Since then, they have been developing a new approach to microLED transfer. Efforts began with small displays, which gave encouraging results. However, bigger displays are needed to convince the display industry that Q-Transfer can be a game-changer. “We need at least a watch-size display. If you have just a 1 centimetre by 1 centimetre, it's probably too small,” argues Chen.

Now Q-Pixel is demonstrating that its transfer technology is capable of producing displays for small watches. “That means the technology has become available to industry,” says Chen, who explains that this involves licensing Q-Transfer, and working with Q-Pixel on technology transfer.

Those interested in pursuing this will be keen to discuss throughput, as this plays a key role in determining the cost of manufacture. Those enquiring on this front will not be disappointed, according to Chen, as when Q-Transfer is applied to existing transfer approaches, the speed is similar, if not better.

Completing the puzzle

Chen views Q-Transfer as the last piece in the puzzle, when it comes to overcoming challenges to ensure an economically viable approach to producing microLED displays.

The company’s other key technology is it’s colour-tuneable GaN-based microLEDs. With this elegant device, emission wavelength is determined by driving conditions.

For all forms of GaN-based LED, there are concerns related to the efficiency in the red. Reaching this spectral domain demands an increase in the indium content in the quantum wells, a move that increases strain, leading to declines in crystal quality and emission efficiency.

Chen believes that for some applications, such as those that are indoors, the efficiency of Q-Pixel’s colour-tuneable microLEDs is sufficient. But for outdoor applications, it’s not so clear, due to a lack of data. “Honestly, we are not up to that point yet.”
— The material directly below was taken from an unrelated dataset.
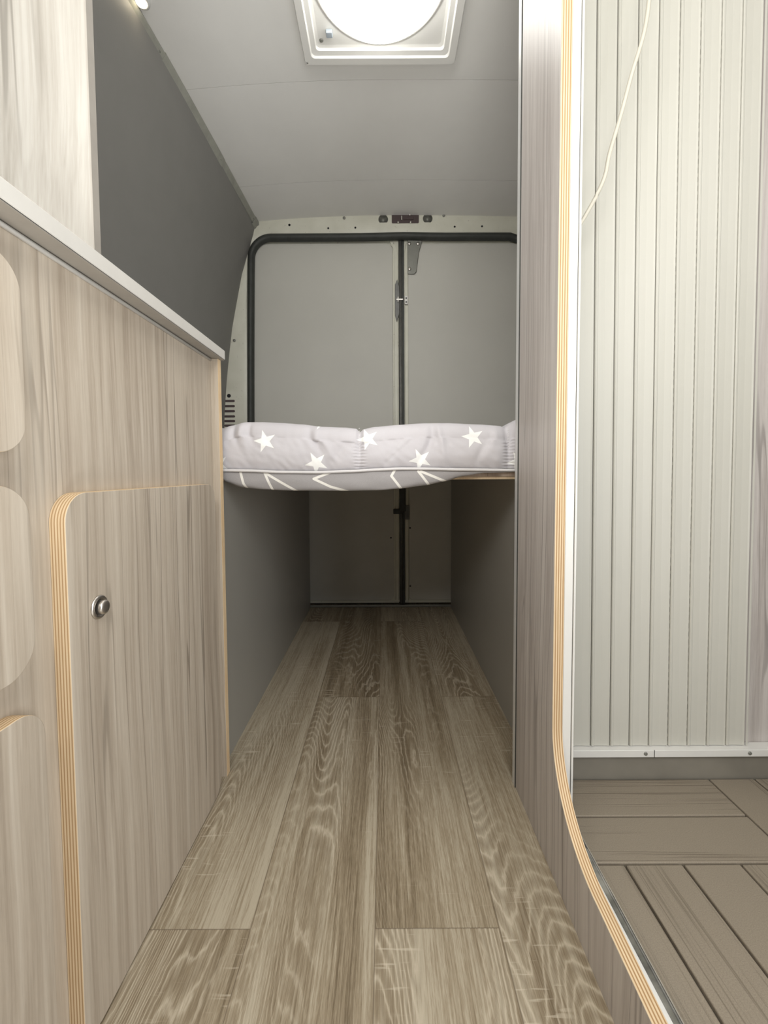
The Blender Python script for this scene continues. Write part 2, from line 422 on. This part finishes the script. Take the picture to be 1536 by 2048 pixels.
# rear body frame: header, left pillar and right pillar around the door opening
def frame_left_outer(z):
    for (a, za), (b, zb) in zip(WP, WP[1:]):
        if za <= z <= zb: return a + (b - a) * (z - za) / (zb - za) - 0.004
    return WP[-1][0]
def aperture():                                                             # inner outline of the body opening, bottom-left going up and over
    L = [(-0.662, 0.0), (-0.660, 0.5), (-0.654, 0.927), (-0.648, 1.25), (-0.640, 1.60), (-0.638, 1.66)]
    c = (-0.525, 1.672); r = 0.1125
    arc = [(c[0] + r * math.cos(t), c[1] + r * math.sin(t)) for t in [PI - k * PI / 2 / 12 for k in range(13)]]
    top = [(x, 1.7845 + 0.004 * math.exp(-((x - 0.1) / 0.12) ** 2) - 0.0) for x in [-0.40, -0.25, -0.1, 0, 0.05, 0.1, 0.15, 0.2, 0.3, 0.45]]
    rgt = [(0.60, 1.784), (0.675, 1.76), (0.71, 1.70), (0.715, 1.6), (0.735, 0.93), (0.74, 0.0)]
    return L + arc + top + rgt
AP = aperture()
def outer_pt(p):
    x, z = p
    if x < -0.52: 
        zz = min(z * 1.0, 1.90); t = max(0, (z - 1.60) / 0.19)
        return (frame_left_outer(min(1.92, zz + 0.08 * t)), min(1.90, zz + 0.10 * t))
    if x < 0.6: return (x, 1.90)
    return (0.88, 1.90 if z > 1.7 else z)
fb = MB(); rows = [[], [], [], []]
for p in AP:
    q = outer_pt(p)
    rows[0].append((q[0], YR, q[1])); rows[1].append((p[0] + (q[0] - p[0]) * 0.15, YR - 0.001, p[1] + (q[1] - p[1]) * 0.15))
    rows[2].append((p[0], YR + 0.004, p[1])); rows[3].append((p[0], YR + 0.05, p[1]))
fb.grid(rows)
body = struct(fb.build('wall_rear', m_paint, smooth=True, solid=0.003))
ins = [(p[0], YR + 0.006, p[1]) for p in AP]

# seal around the opening (black bulb)
def inset(pts, d):
    out = []
    for i, p in enumerate(pts):
        a = Vector(pts[max(i - 1, 0)]); b = Vector(pts[min(i + 1, len(pts) - 1)]); t = (b - a).normalized()
        out.append((p[0] + t.y * d, p[1] - t.x * d))
    return out
sb = MB(); prof = [(0.000, 0.006), (0.004, -0.006), (0.012, -0.012), (0.022, -0.010), (0.0285, -0.002), (0.030, 0.014)]
sb.grid([[(q[0], YR + dy, q[1]) for q in inset(AP, d)] for d, dy in prof])
sb.build('door_seal', m_rubber, body, smooth=True, solid=0.002)

def disc(c, r, name, mat, parent, depth=0.002, ring=None):
    return MB().lathe((c[0], c[1], c[2]), '-y', [(r, 0), (r, depth), (r * 0.7, depth * 1.5), (0, depth * 1.6)], 18).build(name, mat, parent, smooth=True)
FY = YR - 0.0028
for (x, z, r) in ((-0.437, 1.822, 0.0055), (-0.255, 1.806, 0.0045), (-0.128, 1.808, 0.0045), (0.338, 1.810, 0.0045), (0.466, 1.811, 0.0045), (0.640, 1.828, 0.006), (-0.738, 1.030, 0.009)):
    disc((x, FY - 0.0005, z), r, 'bolt_hole', m_dark, body, 0.0006)
for (x, z) in ((-0.586, 1.826), (-0.706, 1.290), (-0.18, 1.852), (0.287, 1.861)):
    disc((x, FY, z), 0.0065, 'screw', m_bracket, body, 0.003); 
for x, z in ((0.003, 1.8455), (0.2115, 1.8485)):
    MB().lathe((x, YR - 0.0022, z), 'y', [(0.0225, 0), (0.0215, 0.001), (0.020, 0.012), (0, 0.013)], 28).build('round_hole', m_bracket, body, smooth=True)
MB().prism(rrect(0.043, 0.170, 1.827, 1.868, 0.005), YR - 0.004, YR - 0.001, 'y', (0, 0)).build('latch_recess', m_slot, body)
for x, z in ((0.128, 1.864), (0.073, 1.830), (0.131, 1.830)):
    disc((x, YR - 0.004, z), 0.005, 'screw', m_steel, body, 0.004)
MB().box(0.086, 0.092, YR - 0.010, YR - 0.004, 1.840, 1.858).box(0.098, 0.145, YR - 0.008, YR - 0.004, 1.842, 1.856, 1).build('striker', [m_steel, m_slot], body, bevel=0.001)
for i, z in enumerate((1.0055, 0.981, 0.957, 0.932, 0.910, 0.888)):
    MB().prism(rrect(-0.764 + (0.003 if i == 0 else 0), -0.711, z - 0.0055, z + 0.0055, 0.0054), YR - 0.0022, YR - 0.0008, 'y', (0, 0)).build('vent_slot', m_slot, body)

# rear doors
YD = 2.048
def rear_door(n, x0, x1, side):
    d = struct(MB().box(x0 - 0.0, x1, YD + 0.012, YD + 0.040, 0.012, 1.80).build('door_%d' % n, m_paint, bevel=0.004))
    return d
d1 = rear_door(1, -0.70, 0.074, -1)
d2 = rear_door(2, 0.1005, 0.80, 1)
# linings
MB().prism(rrect(-0.66, 0.046, 0.70, 1.749, 0.030, corners=(0, 0, 1, 0)), YD + 0.004, YD + 0.012, 'y', (0, 0)).build('lining_board', m_doorpan, d1, bevel=0.0015)
MB().prism(rrect(-0.66, 0.048, 0.03, 0.694, 0.030, corners=(0, 1, 0, 0)), YD + 0.004, YD + 0.012, 'y', (0, 0)).build('lining_board', m_doorpan, d1, bevel=0.0015)
MB().prism([(0.120, 0.70), (0.79, 0.70), (0.79, 1.747), (0.120, 1.747)], YD + 0.004, YD + 0.012, 'y', (0, 0)).build('lining_board', m_doorpan, d2, bevel=0.0015)
MB().prism(rrect(0.122, 0.79, 0.03, 0.694, 0.02, corners=(1, 0, 0, 0)), YD + 0.004, YD + 0.012, 'y', (0, 0)).build('lining_board', m_doorpan, d2, bevel=0.0015)
MB().prism([(0.047, 0.02), (0.0745, 0.02), (0.0745, 1.765), (0.030, 1.765), (0.047, 1.73)], YD + 0.006, YD + 0.013, 'y', (0, 0)).build('frame_flange', m_paint, d1, bevel=0.001)
MB().box(0.1012, 0.1185, YD + 0.006, YD + 0.013, 0.02, 1.765).build('frame_flange', m_paint, d2, bevel=0.001)
# raised edge beads of the pressed steel door frames
def bead(parent, pts, r, mat=m_paint): MB().tube(pts, r, 8).build('frame_bead', mat, parent, smooth=True)
bead(d1, [(0.020, YD + 0.008, 1.751), (0.038, YD + 0.008, 1.745), (0.050, YD + 0.008, 1.730), (0.054, YD + 0.008, 1.70), (0.054, YD + 0.008, 1.2), (0.056, YD + 0.008, 0.03)], 0.0028)
bead(d1, [(0.050, YD + 0.008, 1.752), (0.064, YD + 0.008, 1.735), (0.071, YD + 0.008, 1.70), (0.071, YD + 0.008, 1.58), (0.062, YD + 0.008, 1.545), (0.060, YD + 0.008, 1.42), (0.070, YD + 0.008, 1.38), (0.071, YD + 0.008, 0.03)], 0.0030)
bead(d2, [(0.112, YD + 0.008, 1.752), (0.104, YD + 0.008, 1.70), (0.104, YD + 0.008, 0.03)], 0.0035)
bead(d2, [(0.119, YD + 0.008, 1.60), (0.116, YD + 0.008, 1.54), (0.119, YD + 0.008, 1.50), (0.119, YD + 0.008, 0.03)], 0.0022)
MB().tube([(0.084, YD + 0.004, 1.78), (0.084, YD + 0.004, 0.015)], 0.0085, 10).build('edge_seal', m_gseal, d1, smooth=True)
MB().box(0.090, 0.101, YD + 0.002, YD + 0.03, 0.012, 1.79).build('gap_seal', m_rubber, d2)
MB().prism([(0.0575, 1.555), (0.0575, 1.41), (0.066, 1.38), (0.082, 1.43), (0.082, 1.53), (0.068, 1.58)], YD - 0.001, YD + 0.006, 'y', (0, 0)).build('latch_recess', m_gseal, d1, bevel=0.002)
MB().box(0.064, 0.096, YD - 0.006, YD, 1.481, 1.487).box(0.070, 0.074, YD - 0.008, YD, 1.472, 1.496).build('latch_pin', m_steel, d1, bevel=0.001)
kc = MB().box(0.103, 0.119, YD - 0.004, YD + 0.004, 1.462, 1.502).build('catch_plate', m_abs, d2, bevel=0.002)
MB().box(0.108, 0.113, YD - 0.0055, YD - 0.003, 1.486, 1.493).box(0.107, 0.114, YD - 0.0055, YD - 0.003, 1.469, 1.474).build('screw_hole', m_dark, kc)
br = MB().prism([(0.118, 1.765), (0.118, 1.603), (0.150, 1.602), (0.160, 1.612), (0.172, 1.70), (0.190, 1.765)], YD - 0.004, YD + 0.004, 'y', (0, 0)).build('hinge_bracket', m_bracket, d2, bevel=0.003)
for x, z in ((0.126, 1.742), (0.167, 1.742), (0.127, 1.625)): disc((x, YD - 0.004, z), 0.0075, 'screw', m_steel, br, 0.003)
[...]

What is beyond question is that microLEDs are incredibly compelling candidates for deployment in outdoor displays. Unlike those based of OLEDs and LCDs, they are not impaired by exposure to UV light, and they do not burn out.

Having demonstrated the key technologies to kick-start mass production of microLED displays, the next goal for Q-Pixel is to start working with companies that have invested in equipment to manufacture this class of display.

Such a partnership would be based on licensing technology from Q-Pixel. “We are basically an IP company. We're just doing the R&D and some demonstration,” says Chen.

He believes that such ventures could allow the microLED industry to take off.

“The whole industry is not moving fast enough,” laments Chen. “But I think that we can make it happen faster. That's our goal.”